Summary The oil-and-gas drilling industry has developed a large body of knowledge about methods for drilling directional wells with steerable motors. Experience indicates that more-aggressive drill bits are harder to steer. This is commonly attributed to the fact that bits with higher aggressivity produce larger torque changes for a given change in bit weight. The actual mechanics, however, of tool-face disorientation during slide events is poorly understood. This paper reports on tests conducted on a full-size drill rig aimed at understanding the mechanics of tool-face control. Tool-face orientation and other data were measured downhole at 100 Hz.
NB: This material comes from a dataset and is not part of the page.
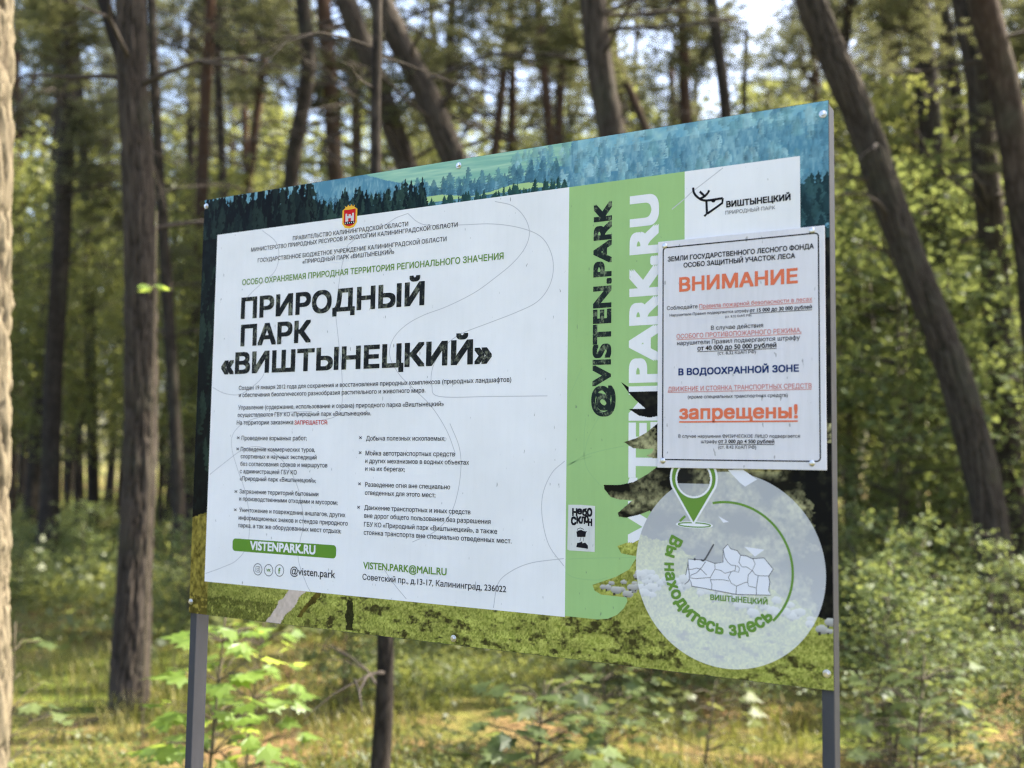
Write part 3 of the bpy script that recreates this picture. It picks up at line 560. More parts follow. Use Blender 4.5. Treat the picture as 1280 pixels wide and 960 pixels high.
# meadow
mtop = np.where(uu < .1, .235, np.where(uu < 1.02, .30, np.where(uu < 1.14, .245, np.clip(.255 - .40 * (uu - 1.14), .118, 1)))) + .035 * (n2 - .5) + .02 * (n1 - .5)
md = vv < mtop
clod = np.clip((fbm(uu * 46, vv * 85, 9, 4) - .53) * 8, 0, 1) * (vv < .085) * np.clip((uu - .30) * 12, 0, 1)
n5 = fbm(uu * 330, vv * 300, 15, 3)
gr = lerp(L3((96, 104, 34)), L3((206, 204, 112)), np.clip((n5 - .18) * 1.2 * (.55 + .8 * n2), 0, 1))
gr = lerp(gr, L3((140, 152, 62)), np.clip((n2 - .4) * 2, 0, 1) * .45)
n6 = fbm(uu * 22, vv * 75, 21, 3); gr = gr * (.62 + .8 * n6)[..., None]
gr = gr * (1 - .45 * np.clip((.35 - uu) / .35, 0, 1) * (vv < .1))[..., None] + 0
gr = lerp(gr, L3((46, 40, 24)), clod * np.clip((n3 - .1) * 2, 0, 1) * .92)
INK[md] = gr[md]
lf = (uu < .06) & md; INK[lf] = (lerp(L3((74, 66, 24)), L3((156, 142, 66)), np.clip(n3 * 1.5 - .25, 0, 1)))[lf]
dg = (uu < .30) & (vv < .045 + .02 * (n2 - .5)) & (n3 < .62); INK[dg] *= .5
pc = .285 + .9 * (vv - .02); pa = (np.abs(uu - pc - .02 * (n2 - .5)) < .016 + .016 * n1) & (vv < .082); INK[pa] = (lerp(L3((176, 160, 146)), L3((212, 196, 186)), n3))[pa]
sd = (np.abs(uu - pc - .050 - .02 * n2) < .004 + .016 * n1 * n5) & (vv > .02) & (vv < .09); INK[sd] = (lerp(L3((40, 36, 18)), L3((110, 96, 40)), n3))[sd]
bp = (np.abs(uu - .484 - .012 * (n2 - .5)) < .004 + .011 * n1) & (vv < .050 + .03 * n2) & (vv > .004); INK[bp] = (lerp(L3((14, 16, 10)), L3((62, 62, 34)), n5))[bp]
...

Nine different bits ranging from polycrystalline diamond compact (PDC) to hybrid to roller-cone bits were tested on an adjustable-kick-off (AKO) motor bottomhole assembly (BHA) in slide mode. These tests confirm the common industry notions about the effect of aggressivity on tool-face control. They also show that angular motion of the BHA while sliding is overdamped. Tool-face orientation consequently follows the average of the torque signal generated by the bit. Furthermore, the tool-face orientation is more easily disoriented by a torque signal at a frequency near to or less than the torsional natural frequency of the drillstring. PDC bits excite this more readily than bits with rolling cones. We also identify a tool-face disorientation anomaly that we call a fast torque anomaly (FTA). FTAs occur because the bent motor/AKO has a preferred angular orientation in the borehole. FTAs have not been previously recognized, probably because they are not identifiable in mud-pulse signals. A BHA suffering FTAs would simply appear as a chaotic and profound loss of tool-face control in mud-pulse data. Hybrid and roller-cone bits caused fewer FTAs than PDC bits.